El coco de la certificación antidrogas

Arlene B. Tickner
14 de agosto de 2019 - 02:00 a. m.

La certificación del país, celebrada por el Gobierno, se ha prestado para ser una herramienta coercitiva de la diplomacia de Estados Unidos.

En el memorando de determinación presidencial del 8 de agosto sobre los países productores y de tránsito de drogas ilícitas, Donald Trump le dio al Gobierno colombiano un parte de tranquilidad al reconocer sus esfuerzos por controlar el alza de los cultivos de coca, luego de haber amenazado hace un año con designar al país por incumplir sus obligaciones. Sin embargo, y como ocurre con la figura del coco, nadie sabe exactamente qué habría ocurrido de ser Colombia “descertificada”, pero no hay duda de las graves consecuencias de no obedecerle a Washington. Es tal la paranoia nacional que no se ha analizado el alcance real de este mecanismo, ni mucho menos lo que hace en términos de coerción.
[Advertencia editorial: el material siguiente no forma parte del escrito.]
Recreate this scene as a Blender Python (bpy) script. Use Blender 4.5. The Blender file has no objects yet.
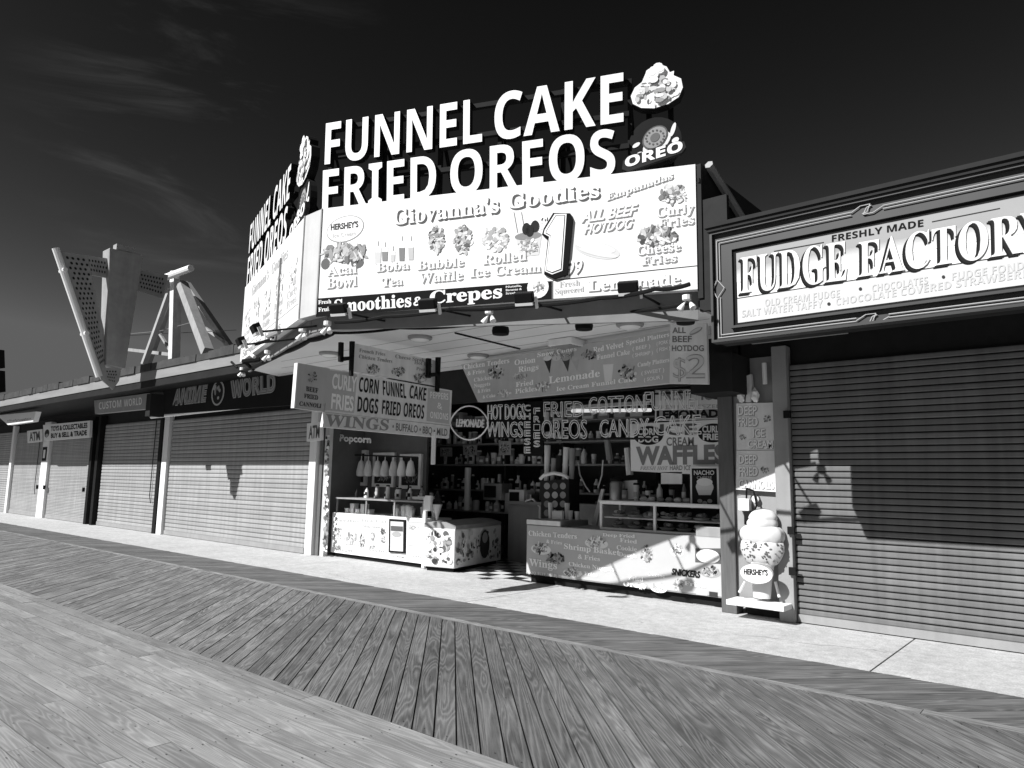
import bpy, bmesh, math, random
from mathutils import Vector as V, Matrix
random.seed(7)
sc = bpy.context.scene
COL = sc.collection
# ------------------------------------------------------------------ camera, sky, sun, exposure
F_PX, PITCH, ROLL, YAW, EYE = 709.4157, .134732, .0170161, .705139, 1.6
def basis():
    cy, sy, cp, sp, cr, sr = math.cos(YAW), math.sin(YAW), math.cos(PITCH), math.sin(PITCH), math.cos(ROLL), math.sin(ROLL)
    f = V((-sy, cy, 0)); r = V((cy, sy, 0)); z = V((0, 0, 1))
    f2 = f*cp + z*sp; u2 = -f*sp + z*cp
    return r*cr + u2*sr, -r*sr + u2*cr, f2
RIGHT, UP, FWD = basis()
O = V((0, 0, EYE))
cd = bpy.data.cameras.new('camera'); cam = bpy.data.objects.new('camera', cd); COL.objects.link(cam)
cam.matrix_world = Matrix(((RIGHT.x, UP.x, -FWD.x, 0), (RIGHT.y, UP.y, -FWD.y, 0), (RIGHT.z, UP.z, -FWD.z, EYE), (0, 0, 0, 1)))
cd.sensor_width = 36; cd.lens = F_PX/1024*36; cd.clip_start = .05; cd.clip_end = 3000
sc.camera = cam
sc.view_settings.view_transform = 'Standard'; sc.view_settings.look = 'None'
sc.view_settings.gamma = 1; sc.view_settings.exposure = 0.62; sc.view_settings.use_curve_mapping = False
SUN = V((.38, 1, -.93)).normalized()          # direction the light travels
EL = math.asin(-SUN.z)
AZ = math.atan2(-SUN.x, -SUN.y)               # towards the sun, clockwise from +Y
ld = bpy.data.lights.new('sun', 'SUN'); ld.energy = 4.8; ld.angle = math.radians(.5); ld.color = (1, 1, 1)
sun = bpy.data.objects.new('sun', ld); COL.objects.link(sun); sun.rotation_euler = SUN.to_track_quat('-Z', 'Y').to_euler()
w = bpy.data.worlds.new('World'); sc.world = w; w.use_nodes = True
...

En 2002, el Congreso estadounidense modificó el proceso de la certificación, fruto de la “guerra contra las drogas”. El cambio, más cosmético que real, consiste en que anualmente se “designa” a los países que presentan un “fracaso demostrable” frente a los acuerdos internacionales en materia de drogas ilícitas. En la versión original creada en 1986, el presidente “certificaba” la cooperación con la política antinarcóticos de Estados Unidos y aplicaba sanciones a aquellos países “descertificados”. Estas incluían la suspensión de la mayor parte de la asistencia extranjera (menos la antinarcóticos y la humanitaria), el voto en contra de solicitudes de préstamos en las bancas multilaterales de desarrollo y, de manera discrecional, el retiro de preferencias arancelarias y la aplicación de sanciones comerciales. Mientras tanto, el mecanismo actual preserva solamente la congelación de la ayuda estadounidense.

En la práctica, la certificación/designación se aplica a casi todos los países, en especial los amigos y socios diplomáticos y comerciales, y en aquellos casos dudosos se invoca una exención por razones de interés nacional. En cambio, la descertificación/designación negativa se reserva para los enemigos y “parias”. En 1996 y 1997, Colombia fue descertificada, aunque nunca recibió sanciones económicas, ni la ayuda que recibía se le recortó del todo. Si bien esta decisión obedeció a los aportes del narcotráfico a la campaña presidencial de Ernesto Samper, también constituyó un castigo por el desvío de su antecesor, César Gaviria, de la línea impuesta desde Washington. Al revocar la visa de Samper y cortar el diálogo bilateral con la Rama Ejecutiva (mas no con la Policía Nacional y la Fiscalía), la estigmatización resultante del mandatario colombiano lo llevó a suscribir una agenda de cooperación obediente en materia antinarcóticos, incluyendo la reanudación de la extradición y la intensificación de la fumigación de coca y amapola.

La certificación/designación ha sido una herramienta central de la diplomacia coercitiva estadounidense para promover su política antidrogas y disciplinar al resto para que se acoja a ella. Entre sus innumerables problemas, enfatiza el cumplimiento de las metas de Estados Unidos y no los imperativos nacionales, y su aplicación desconoce la soberanía y es politizada. Para la muestra, Bolivia ha sido designada desde hace años como no cooperante, pese a tener una estrategia mucho más exitosa que Colombia y Perú de control de la coca. Como todo instrumento de coerción, su verdadero poder no radica en la aplicación de sanciones —que casi nunca se adoptan— sino en la amenaza de éstas. A sabiendas de ello, es hora de que dejemos de saltar cada vez que Washington nos chantajea con este coco.